Telecommunications, being a broad subject in modern university curricula, is often taught through a series of specialized courses, each addressing a distinct telecommunication area. Though such an approach has the advantage of providing a more specialized, in-depth presentation of each topic, it may result in knowledge fragmentation, a lack of a cohesive understanding of telecommunication principles and ideas, and misunderstandings. To address this issue, either a telecommunication course (ideally at an early stage of the syllabus) might contain a coherent presentation of the telecommunication topic [5], or the syllabus could be designed in an appropriate modular fashion (e.g., as described in [6]). To improve students’ conceptual understanding, a unified approach could be applied to more specific issues, such as determining the feasibility of a telecom link (either wireless or fiber-optic) based on attenuation and possibly dispersion considerations, integrating electronics and fiber optics, analyzing transmission lines using electromagnetic and circuit theory, and so on [7,8,9,10]. Another example of the necessity for a unified analysis is data exchange via the Internet, which typically uses more than one transmission media, such as a wireless channel, optical fiber, or copper cable. Furthermore, the services and apps that process and provide this data to consumers may be accessible via a variety of platforms, including personal computers, cell phones, laptops, and so on. For this purpose, the app/service layer is independent of the type of device and the underlying infrastructure, and a decoupled approach for the presentation of the wireless and fixed networks will hinder the student’s perception of the topic.
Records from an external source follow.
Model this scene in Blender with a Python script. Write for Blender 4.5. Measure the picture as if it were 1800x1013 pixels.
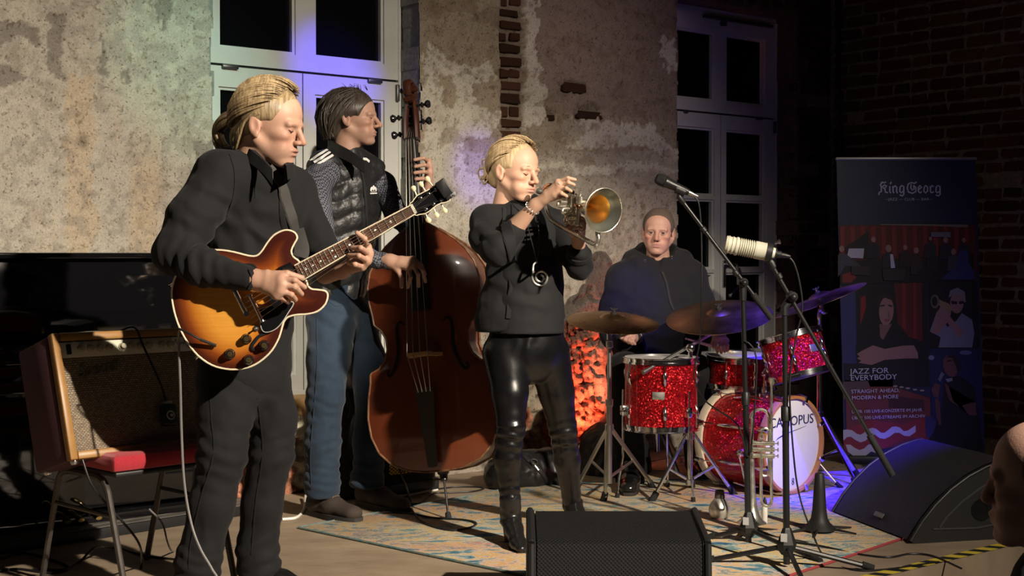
import bpy, bmesh, math, random
import numpy as np
from mathutils import Vector, Matrix
for _o in list(bpy.data.objects):
	bpy.data.objects.remove(_o)
SC = bpy.context.scene
COL = SC.collection
random.seed(7)
RNG = np.random.default_rng(7)
# ------------------------------------------------------------------ camera
CAM_H = 1.15
FPX = 2400.0
PITCH = math.atan(56.5 / FPX)
_c = bpy.data.cameras.new('camera')
_c.sensor_width = 36.0
_c.sensor_fit = 'HORIZONTAL'
_c.lens = 36.0 * FPX / 1800.0
_c.clip_start = 0.05
CAM = bpy.data.objects.new('camera', _c)
COL.objects.link(CAM)
CAM.location = (0, 0, CAM_H)
CAM.rotation_euler = (math.pi / 2 - PITCH, 0, 0)
SC.camera = CAM
# ------------------------------------------------------------------ world, exposure
SC.view_settings.view_transform = 'Standard'
SC.view_settings.look = 'None'
SC.view_settings.gamma = 1.0
SC.view_settings.use_curve_mapping = False
SC.view_settings.exposure = 0.0
W = bpy.data.worlds.new('world')
SC.world = W
W.use_nodes = True
W.node_tree.nodes['Background'].inputs[0].default_value = (0.55, 0.5, 0.45, 1)
W.node_tree.nodes['Background'].inputs[1].default_value = 0.022
def spot(name, loc, aim, power, color, angle, blend=0.4, radius=0.06):
	l = bpy.data.lights.new(name, 'SPOT')
	l.energy = power
	l.color = color
	l.spot_size = math.radians(angle)
	l.spot_blend = blend
	l.shadow_soft_size = radius
	o = bpy.data.objects.new(name, l)
	COL.objects.link(o)
	o.location = loc
	d = Vector(aim) - Vector(loc)
	o.rotation_euler = d.to_track_quat('-Z', 'Y').to_euler()
	return o
# the hall's stage lamps: a warm front spotlight and small coloured LED cans, plus one added banner fill
spot('front_spotlight', (3.62, 0.36, 3.9), (-1.75, 4.05, 0.0), 2300, (1.0, 0.87, 0.71), 54.3, 0.97, 0.05)
spot('front_spotlight', (3.66, 0.40, 3.9), (-0.93, 6.08, 0.0), 1250, (1.0, 0.87, 0.71), 58, 1.0, 0.05)
spot('front_spotlight', (3.70, 0.44, 3.9), (-0.61, 7.56, 0.0), 1400, (1.0, 0.87, 0.71), 26.2, 0.63, 0.05)
spot('centre_spotlight', (-0.2, 0.2, 4.3), (-1.03, 6.72, 0.55), 1500, (1.0, 0.88, 0.70), 7.5, 0.7, 0.05)
spot('left_spotlight', (-1.5, 0.2, 3.6), (0.58, 7.5, 1.0), 1050, (1.0, 0.86, 0.72), 11, 0.8, 0.05)
spot('banner_fill_spot', (3.3, 3.0, 3.6), (2.55, 7.6, 0.2), 13, (1.0, 0.82, 0.66), 34, 1.0, 0.2)  # added fill brightening the banner and right side, not a known lamp
spot('teal_led_spotlight', (-0.3, 3.3, 3.6), (-1.45, 6.27, 2.05), 190, (0.25, 1.0, 0.78), 17, 1.0, 0.05)
spot('blue_led_spotlight', (0.2, 3.4, 3.4), (-0.83, 6.70, 2.15), 950, (0.08, 0.05, 1.0), 9, 0.8, 0.04)
spot('blue_wall_spotlight', (1.1, 4.6, 3.3), (-0.2, 7.35, 1.55), 420, (0.14, 0.07, 1.0), 8, 0.9, 0.04)
spot('blue_drum_spotlight', (1.15, 5.2, 3.9), (1.70, 6.6, 0.35), 3200, (0.05, 0.02, 1.0), 24, 0.8, 0.05)
spot('blue_chest_spotlight', (0.1, 5.2, 3.3), (0.62, 7.05, 0.95), 420, (0.07, 0.04, 1.0), 8, 0.9, 0.05)
spot('red_floor_spotlight', (0.42, 7.5, 0.06), (0.40, 7.9, 0.5), 75, (1.0, 0.15, 0.07), 60, 0.8, 0.04)
spot('violet_wall_spotlight', (1.3, 4.6, 3.5), (0.55, 7.9, 2.4), 34, (0.85, 0.5, 0.72), 26, 0.9, 0.08)
# ================================================================== helpers
_CA, _SA = math.cos(PITCH), math.sin(PITCH)
def ray(px, py):
	x = (px - 900.0) / FPX
	y = -(py - 506.5) / FPX
	return Vector((x, _CA + y * _SA, -_SA + y * _CA))
def P(px, py, Y):
	d = ray(px, py)
	t = Y / d.y
	return Vector((d.x * t, Y, CAM_H + d.z * t))
def F(px, py, z=0.0):
	d = ray(px, py)
	t = (z - CAM_H) / d.z
	return Vector((d.x * t, d.y * t, z))
def PXM(Y):
	return Y / FPX
def V(*a):
	return Vector(a)
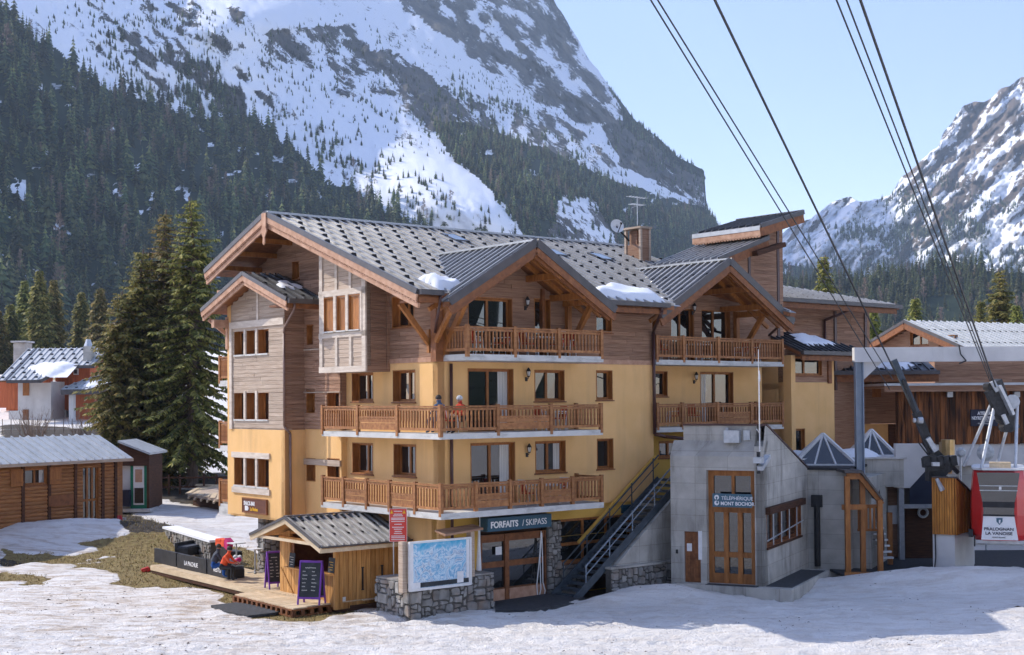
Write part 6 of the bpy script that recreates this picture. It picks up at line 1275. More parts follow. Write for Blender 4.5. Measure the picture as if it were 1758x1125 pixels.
# dark timber wing with tan ground floor and small snowy roof, left of it
WG = thing('timber_wing', 'dark timber wing with a snow covered lean-to roof behind the steel portal', 'building', W0, (17, 72, 0))
b = MB(); b.box(*box_px(1425, 1545, 642, 728, 72, .3)); b.build('upper_wall', M['siding'], WG); boards(WG, 'v', 72, at(1425, 700, 72).x, at(1545, 700, 72).x, at(1480, 728, 72).z, at(1480, 642, 72).z, [], M['siding'], seed=3)
b = MB(); b.box(*box_px(1425, 1526, 728, 800, 72.1, .3)); b.build('lower_wall', M['plaster'], WG); b = MB(); b.box(*box_px(1526, 1560, 728, 800, 72.05, .3)); b.build('recess', M['darkwood'], WG)
h = (at(1497, 700, 72).x, at(1512, 700, 72).x, at(1500, 682, 72).z, at(1500, 655, 72).z); b = MB(); b.box(h[0], h[1], 71.9, 71.95, h[2], h[3]); b.build('shutter', M['timber_warm'], WG)
b = MB(); p = at(1430, 680, 71.5); b.box(p.x-.2, p.x+.2, 71.4, 71.9, p.z-.3, p.z+.4); b.cyl((p.x, 71.6, 3.5), (p.x, 71.6, p.z-.3), .16, 8); b.build('flue', M['galv'], WG)
e0, e1 = at(1424, 640, 70.5), at(1612, 641, 70.5); wr = Slope((e0.x, 70.5, e0.z), (1, 0, 0), (0, 1, 0), .32); roof(WG, wr, (0, e1.x-e0.x), 0, 3.2, m='roof_dark', hooks=(.9, .7), step=.45)
snowpatch(WG, wr, (.6, e1.x-e0.x-.2), (.4, 2.6), .2, 5); b = MB(); b.box(e0.x, e1.x, 70.3, 70.5, e0.z-.12, e0.z+.08); b.build('gutter', M['gutter'], WG); b = MB(); b.box(e0.x+.3, e1.x, 70.55, 70.7, e0.z-.5, e0.z-.15); b.build('eave_board', M['timber'], WG)
b = MB(); b.box(*box_px(1605, 1800, 612, 662, 74, .3)); b.build('side_wall', M['siding'], WG); boards(WG, 'v', 74, at(1605, 650, 74).x, at(1800, 650, 74).x, at(1700, 662, 74).z, at(1700, 612, 74).z, [], M['siding'], seed=6)
# --- far chalet, gable to the left
FC = Fr((at(1572, 600, 92).x, 92, 0), 62); CH = thing('far_chalet', 'wide low chalet with a grey roof and timber gable behind the steel portal', 'building', FC, (5, 0, 0))
za = FC.onu(1574, 549, -1)[2]; kk = .38; L_ = 9.6; tz = lambda v: za-kk*abs(v)
wall(CH, 'u', 0, -8, 7.4, 4, za, [(-1.2, .5, za-1.7, za-.75), (-3.5, -2.1, za-2.2, za-1.1)], M['siding'], top=lambda v: tz(v)-.3, fr=FC); boards(CH, 'u', 0, -8, 7.4, 6, za, [(-1.2, .5, za-1.7, za-.75), (-3.5, -2.1, za-2.2, za-1.1)], M['siding'], top=lambda v: tz(v)-.3)
window(CH, 'u', 0, (-1.2, .5, za-1.7, za-.75), dep=.15); window(CH, 'u', 0, (-3.5, -2.1, za-2.2, za-1.1), dep=.15)
fR_ = Slope((-1, -L_, tz(L_)), (1, 0, 0), (0, 1, 0), kk); fL_ = Slope((-1, L_, tz(L_)), (1, 0, 0), (0, -1, 0), kk)
roof(CH, fR_, (0, 16), 0, L_, m='zinc', hooks=(.2, 2.4), step=.55, hs=.07); roof(CH, fL_, (0, 16), 0, L_, m='zinc', hooks=None, step=1.5)
for s_ in (fR_, fL_): b = MB(); b.bar(s_.P(-.04, 0, -.05), s_.P(-.04, L_, -.05), .06, .2); b.build('verge', M['gutter'], CH); b = MB(); b.bar(s_.P(-.0, 0, -.35), s_.P(-.0, L_, -.35), .08, .4); b.build('barge_board', M['timber'], CH)
b = MB(); b.box(-.02, .3, -8, 7.4, za-3.2, za-2.6); b.build('tie_beam', M['darkwood'], CH); b = MB(); b.box(.3, 14, -8, 7.4, 0, tz(8)-.2); b.build('inner_core', M['darkwood'], CH)
# ================================================================== CABLES AND CABIN
def cable(label, p, q, Yp, Yq, r, ext=1.9):
    a, c = at(*p, Yp), at(*q, Yq); e = c+(a-c)*ext; t = MB(); n = 10; pts = []
    for k in range(n+1):
        s_ = k/n; P = c.lerp(e, s_); pts.append(P)
    t.tube(pts, r, 6); o = t.build('cable', M['grease'], None, W0, label=label, cat='cable', group='cable car ropes'); return o
cable('leftmost thin rope of the left trio rising from the station', (1117, 0), (1527, 668), 30, 60, .022)
cable('middle thin rope of the left trio rising from the station', (1129, 0), (1533, 652), 30, 60, .022)
cable('thick right rope of the left trio rising to the upper edge', (1227, 0), (1537, 640), 30, 57, .035)
cable('leftmost thin rope of the trio above the red cabin', (1436, 0), (1700, 655), 30, 56, .022)
cable('middle thin rope of the trio above the red cabin', (1453, 0), (1705, 660), 30, 56, .022)
cable('thick right rope of the trio carrying the red cabin', (1477, 0), (1709, 664), 30, 55, .035)
RS = thing('rope_saddle', 'dark steel rope saddle arm leaning above the timber clad pier', 'cable saddle', W0, (18, 57, 5)); P = lambda x, y, Y=57.: at(x, y, Y)
b = MB(); b.bar(P(1534, 618), P(1575, 712), .2, .24); b.build('arm', M['stair'], RS); b = MB(); b.bar(P(1573, 708), P(1606, 790), .28, .34); b.bar(P(1551, 652, 56.8), P(1603, 800, 56.8), .12, .12); b.build('lower_arm', M['grease'], RS)
b = MB(); b.bar(P(1592, 752, 56.7), P(1606, 775, 56.7), .22, .2); b.cyl(P(1576, 722, 56.6), P(1584, 722, 56.6), .14, 8); b.cyl(P(1568, 722, 56.6), P(1572, 722, 56.6), .1, 8); b.build('clamp', M['galv'], RS)
b = MB(); b.cyl(P(1614, 802, 56.6), P(1614, 802, 57.4), .42, 14); b.bar(P(1596, 780, 56.7), P(1632, 808, 56.7), .3, .22); b.bar(P(1603, 770, 57.1), P(1645, 812, 57.1), .22, .14); b.bar(P(1590, 806, 56.6), P(1636, 800, 56.6), .2, .2); b.bar(P(1585, 795, 57), P(1640, 790, 57), .5, .4); b.bar(P(1606, 792, 57), P(1606, 826, 57), .6, .7)
for k in range(5): b.bar(P(1590+k*11, 783, 56.5), P(1594+k*11, 800, 56.5), .15, .3)
b.build('sheave', M['grease'], RS); b = MB(); b.cyl(P(1608, 822, 55.9), P(1618, 842, 55.9), .07, 6, .12); b.bar(P(1600, 797, 56), P(1612, 797, 56), .2, .16); b.build('piston', M['galv'], RS)
b = MB(); b.cyl(P(1627, 755, 60), P(1627, 790, 60), .3, 10); b.box(P(1618, 760, 60.3).x, P(1634, 760, 60.3).x, 60.3, 60.8, 4.2, 5.6); b.build('counterweight', M['brass'], RS)
b = MB(); b.tube([P(1577, 760, 57.2), P(1600, 790, 56.9)], .03, 5); b.tube([P(1583, 760, 57.2), P(1604, 790, 56.9)], .03, 5); b.build('rope', M['black'], RS)
CB = thing('cable_car_cabin', 'red cable car cabin with white front panel hanging at the right edge', 'cable car', W0, (19.9, 54, 2)); Y = 54.
cx0 = at(1717, 870, Y).x; Zb, Zt = at(1717, 930, Y).z, at(1717, 806, Y).z; Hh = Zt-Zb
def cab_ring(s_, z, bul=.0):    # plan outline of the body, narrower at the ends
    w_, d_ = 1.06*s_, 1.9*s_; return [(cx0+x*w_, Y+1.9+y*d_, z) for x, y in ((-.62, -1), (.62, -1), (.97, -.72), (1.03, 0), (.97, .72), (.62, 1), (-.62, 1), (-.97, .72), (-1.03, 0), (-.97, -.72))]
lv = [(.93, 0), (1.0, .08), (1.02, .35), (1.0, .6), (.95, .85), (.90, .97)]; V_ = []; F2 = []
for s_, t in lv: V_ += cab_ring(s_, Zb+Hh*t)
for j in range(len(lv)-1):
    for i in range(10): F2.append((j*10+i, j*10+(i+1) % 10, (j+1)*10+(i+1) % 10, (j+1)*10+i))
F2 += [list(range(10))[::-1], list(range(len(lv)*10-10, len(lv)*10))]
b = MB(); b.add(V_, F2); CBb = b.build('body', M['red'], CB)
yf = Y-.03; X = lambda px: at(px, 870, Y).x; Zz = lambda py: at(1717, py, Y).z
def face(name, pts, m, d=.0, par=CBb, th=.03): g = MB(); g.prism([(X(x), yf-d, Zz(y)) for x, y in pts][::-1], (0, th, 0)); return g.build(name, M[m], par)
face('front_panel', [(1691, 886), (1741, 886), (1747, 928), (1687, 928)], 'white', .05, th=.2); face('windscreen', [(1681, 812), (1751, 812), (1745, 850), (1741, 868), (1691, 868), (1687, 850)], 'glass', .06, th=.2)
face('black_band', [(1690, 862), (1742, 862), (1742, 872), (1690, 872)], 'black', .07); face('lower_window', [(1691, 872), (1741, 872), (1741, 884), (1691, 884)], 'glass', .06, th=.1); face('black_trim', [(1690, 884), (1742, 884), (1742, 887), (1690, 887)], 'black', .08)
for y in (834, 842): face('rail', [(1685, y), (1747, y), (1747, y+1.3), (1685, y+1.3)], 'galv', .09)
face('latch', [(1717, 836), (1721, 836), (1721, 841), (1717, 841)], 'white', .10)
face('emblem', [(1712, 890), (1722, 890), (1722, 896), (1717, 902), (1712, 896)], 'sign_teal', .07)
face('emblem_mark', [(1716, 893), (1719, 893), (1718, 900), (1716, 898)], 'white', .09)
for s_, y, sz in (('PRALOGNAN', 911.5, .165), ('LA VANOISE', 919, .165), ('MONT-BLANC', 924.5, .07)):
    t = text(CBb, s_, 'v', yf-.06, cx0-.03, Zz(y), sz, 'sign_navy' if sz > .1 else 'black', .003 if sz > .1 else 0, 0, 'CENTER', sx=1.12)
b = MB(); b.prism([(x, y, z+.0) for x, y, z in cab_ring(.96, Zt-.02*Hh)], (0, 0, .09)); b.build('roof_deck', M['white_dirty'], CB); b = MB(); b.box(X(1702), X(1737), Y+.3, Y+1.2, Zt+.03, Zt+.24); b.build('roof_box', M['deck'], CB)
b = MB(); b.box(cx0-.98, cx0-.92, Y+.1, Y+.25, Zb-.25, Zb+.2); b.box(cx0-1.18, cx0-1.0, Y+.3, Y+.7, Zb+.1, Zb+.4); b.build('bumper', M['black'], CB); b = MB(); b.box(cx0-.9, cx0+.9, Y+.2, Y+3.4, Zb-.12, Zb); b.build('underframe', M['galv'], CB)
for o_ in [x for x in CB.children]: o_.rotation_euler = (0, 0, R(-19))
hd = at(1713, 690, 55.6); b = MB()
for px in (1693, 1752):
    for dy in (.5, 2.6): b.cyl((X(px), Y+dy, Zt), (hd.x+(-.12 if px < 1700 else .75), 55.4+dy*.15, hd.z+.1 if px < 1700 else hd.z), .07, 8)
b.build('hanger', M['galv'], CB); b = MB(); b.bar(at(1706, 655, 55.5), at(1737, 738, 55.8), .45, .5); b.bar(at(1702, 668, 55.3), at(1724, 715, 55.4), .25, .6)
for k in range(6): p = at(1704+k*5.4, 664+k*14, 55.2); b.cyl(p, p+Vector((0, .6, 0)), .2, 10)
b.build('carriage', M['grease'], CB); b = MB(); b.bar(at(1703, 655, 55.2), at(1712, 672, 55.2), .2, .2); b.bar(at(1714, 662, 55.1), at(1738, 712, 55.2), .3, .12); b.bar(at(1722, 712, 55.1), at(1729, 728, 55.1), .15, .15); b.cyl(at(1738, 690, 55.1), at(1738, 690, 55.7), .3, 10); b.build('fitting', M['galv'], CB)
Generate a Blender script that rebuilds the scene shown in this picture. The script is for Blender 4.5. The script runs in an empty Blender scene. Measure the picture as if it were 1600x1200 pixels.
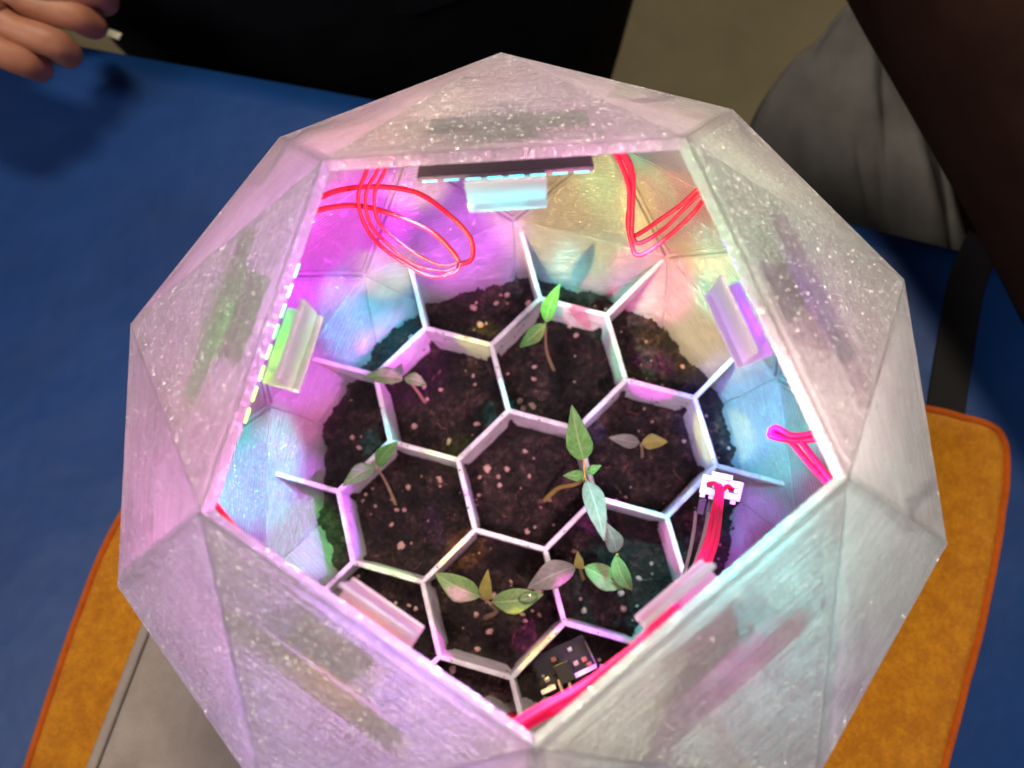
import bpy, bmesh, math, random, colorsys
import numpy as np
from mathutils import Vector, Matrix, noise

scene = bpy.context.scene
COL = scene.collection
R = math.radians
random.seed(7)

# ------------------------------------------------------------------ camera, world, lamps
S = 0.157                                   # circumradius of the faceted globe in metres
CAM_R = Matrix(((0.99829488, -0.04969095, -0.03062898),
                (0.05512517, 0.9751193, 0.21471741),
                (0.0191974, -0.21603972, 0.97619583)))      # world -> camera
CAM_P = Vector((0.00299664, -0.04237722, 0.33636691))
FPX = 1258.6
cam = bpy.data.cameras.new('camera')
cam.sensor_width = 36; cam.lens = 36 * FPX / 1600
cam.clip_start = 0.01; cam.clip_end = 50
cam.dof.use_dof = True; cam.dof.focus_distance = 0.31; cam.dof.aperture_fstop = 8.5
camo = bpy.data.objects.new('camera', cam); COL.objects.link(camo)
camo.matrix_world = Matrix.Translation(CAM_P) @ CAM_R.transposed().to_4x4()
scene.camera = camo

w = bpy.data.worlds.new('World'); scene.world = w; w.use_nodes = True
w.node_tree.nodes['Background'].inputs[0].default_value = (0.95, 0.92, 1.0, 1)
w.node_tree.nodes['Background'].inputs[1].default_value = 0.07

def area(name, loc, target, size, watts, colr):
    l = bpy.data.lights.new(name, 'AREA'); l.shape = 'RECTANGLE'; l.size = size[0]; l.size_y = size[1]
    l.energy = watts; l.color = colr
    o = bpy.data.objects.new(name, l); COL.objects.link(o); o.location = loc
    o.rotation_euler = (Vector(target) - Vector(loc)).to_track_quat('-Z', 'Y').to_euler()
    return o
area('ceiling_lamp', (0.30, 0.64, 1.55), (0.05, 0, 0), (0.40, 0.18), 21, (1.0, 0.88, 0.68))
area('ceiling_lamp', (-0.9, -0.5, 1.6), (-0.05, 0, -0.1), (0.6, 0.3), 15.5, (1.0, 0.90, 0.86))

scene.view_settings.view_transform = 'Standard'
scene.view_settings.look = 'None'
scene.view_settings.exposure = 0.0
scene.view_settings.gamma = 1.0
scene.cycles.max_bounces = 10
scene.cycles.transmission_bounces = 8
scene.cycles.transparent_max_bounces = 8
scene.cycles.sample_clamp_indirect = 4.0
scene.cycles.caustics_refractive = False
scene.cycles.use_denoising = True

# ------------------------------------------------------------------ helpers
def at(px, py, z):
    """point of height z (metres) on the sight line through photo pixel (1600x1200)"""
    d = CAM_R.transposed() @ Vector(((px - 800) / FPX, -(py - 600) / FPX, -1))
    return CAM_P + d * ((z - CAM_P.z) / d.z)

def link(name, me, mat=None, parent=None, kind=None, label=None, cat=None, group=None):
    o = bpy.data.objects.new(name, me); COL.objects.link(o)
    if me is not None and mat is not None and not me.materials: me.materials.append(mat)
    if parent is not None: o.parent = parent
    if kind: o['kind'] = kind
    if label: o['label'] = label
    if cat: o['category'] = cat
    if group: o['group'] = group
    return o

def thing(name, label, cat, loc=(0, 0, 0), group=None):
    o = link(name, None, label=label, cat=cat, group=group); o.location = loc
    return o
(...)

In this work, we aim to address this problem and further enhance the cognitive skills of teachers in technological schools by designing and implementing a curriculum module that integrates 5G and F5G in a cohesive manner, aligning with the evolutionary timeline of wireless and fixed networks. The approach involves dividing the 5G/F5G network into three layers—the app/service layer, the network layer, and the physical layer—in a layered fashion. This method consolidates a wide range of current standards and technologies into a structured format with fewer layers and groups, simplifying the engineering process and outlining the key innovations and constraints of each generation from multiple perspectives, thus facilitating the overall learning process [4]. In addition, the unification of fixed and wireless networks underpins the common app/service layer, which offers various services and applications to the end users, and it is now, in essence, virtually independent from the underlying access infrastructure. To the best of our knowledge, this is the first time that 5G and F5G are presented in a unified manner to students, as the standardization of technologies and the terminology within fixed networks is currently in progress, having commenced in 2020 [1].

The proposed module is an integral part of the “Broadband Communications” course offered in the ninth semester at the Department of Electrical and Electronic Engineering Educators, School of Pedagogical and Technological Education (ASPETE), Athens, Greece. Its duration is six hours and it serves as the final module of the “Broadband Communications” course. The learning objectives of this module fall under the fourth category of Marzano and Kendall’s taxonomy [11]. These objectives aim to: (a) spark the students to generate and test hypotheses about telecommunication systems, e.g., regarding their operation, (b) develop novel strategies to reach goals under challenging conditions of network operation, e.g., via using different network architectures, and (c) address specific problems via selecting among various alternatives, e.g., access standards. It is also worth pointing out that the curriculum of the “Broadband Communications” courses in other universities focuses mainly on multimedia applications and technologies, access standards, Internet of Things applications, TCP/IP model, broadband television, radio systems, and network operations to ensure user’s Quality of Experience (QoE), the physical layer, e.g., principles of digital transmission, signal propagation, etc. The module proposed here is one out of a few that, in addition to these topics, incorporates 5G topics in its curriculum, and to the best of our knowledge, it is the only “Broadband Communications” course that discusses 6G.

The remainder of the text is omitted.